A judge says Jeffrey Muehleman's original sentence is still valid almost 20 years after his murder conviction.
By CANDACE RONDEAUX
Published October 11, 2003
LARGO - Jeffrey Muehleman's luck hasn't changed.
More than 20 years after he was sentenced to death for the brutal murder of an elderly St. Petersburg man, a Pinellas County judge Friday reaffirmed an earlier death penalty ruling in Muehleman's case.
Now 38, Muehleman was 18 when he bludgeoned his elderly employer Earl C. Baughman with a frying pan and stuffed a plastic bag down his throat in May 1983.
On Friday, Pinellas-Pasco County Circuit Judge Brandt C. Downey III agreed with a jury's recommendation that Muehleman be executed for his crime. Downey said Muehleman had acted in a "cold and calculated manner" when he plotted to rob and kill Baughman, 97.
"I cannot imagine the horror this man must have been going through after being hit, then strangled then asphyxiated," Downey said.
Muehleman, who acted as his own attorney at Friday's proceedings, seemed unsurprised by the ruling. He said little in response and declined to say whether he would appeal the sentence.
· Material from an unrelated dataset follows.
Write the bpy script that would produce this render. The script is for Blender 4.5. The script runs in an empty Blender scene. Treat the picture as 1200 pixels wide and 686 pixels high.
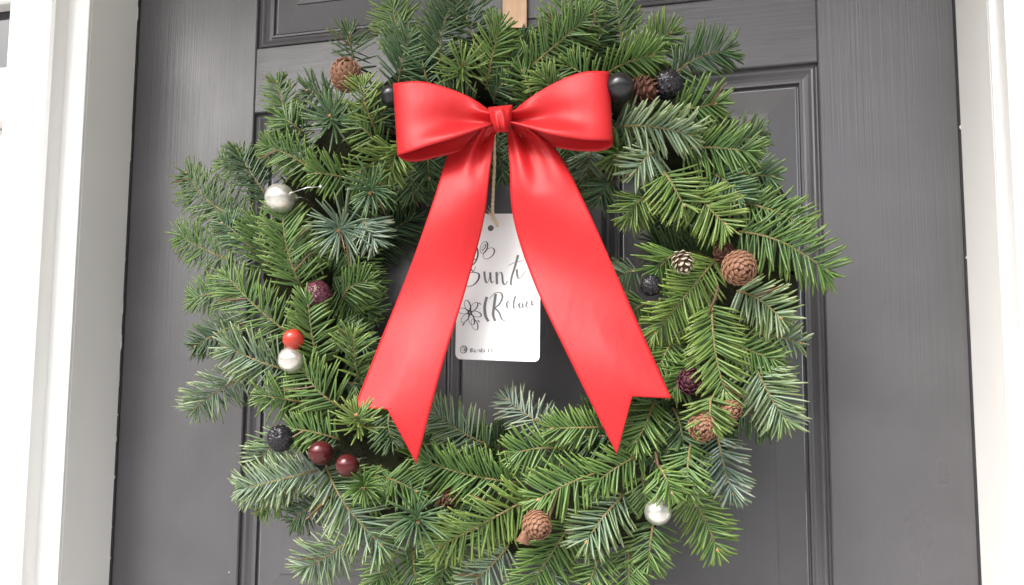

Muehleman worked as Baughman's live-in caretaker for two days before relatives reported the elderly man missing on May 5, 1983. Nine days later, Baughman's bloody corpse was found in the trunk of his 1961 Cadillac, which was parked in downtown St. Petersburg.
A month after the murder, Muehleman, who was then being held in the Pinellas County Jail on an unrelated drug charge, shared details of the killing with a fellow inmate, who taped the confession. He later admitted to Pinellas County sheriff's deputies and a St. Petersburg Times reporter that he killed Baughman to get money to return to his home in Des Plaines, Ill.
Muehleman pleaded guilty to murder in 1984, after Pinellas County Judge Crockett Farnell denied his motion to suppress his confession. He was sentenced to death later that year, but filed an appeal that was heard three years later in the Florida Supreme Court.
Muehleman's attorneys appealed on several grounds. They questioned whether Muehleman's confession was admissible in court and whether the search of a garage where Muehleman had been living was legal. But the Florida Supreme Court upheld Muehleman's conviction and death sentence in January 1987, ruling that the search was proper. The court said Muehleman's right against self-incrimination was not violated because he voluntarily talked to deputies.
After a series of appeals and motions spanning more than a decade, the Florida Supreme Court ordered a new sentencing hearing in Muehleman's case in September 2002.
A jury voted 10 to 2 in favor of the death penalty for Muehleman for a second time in June of this year.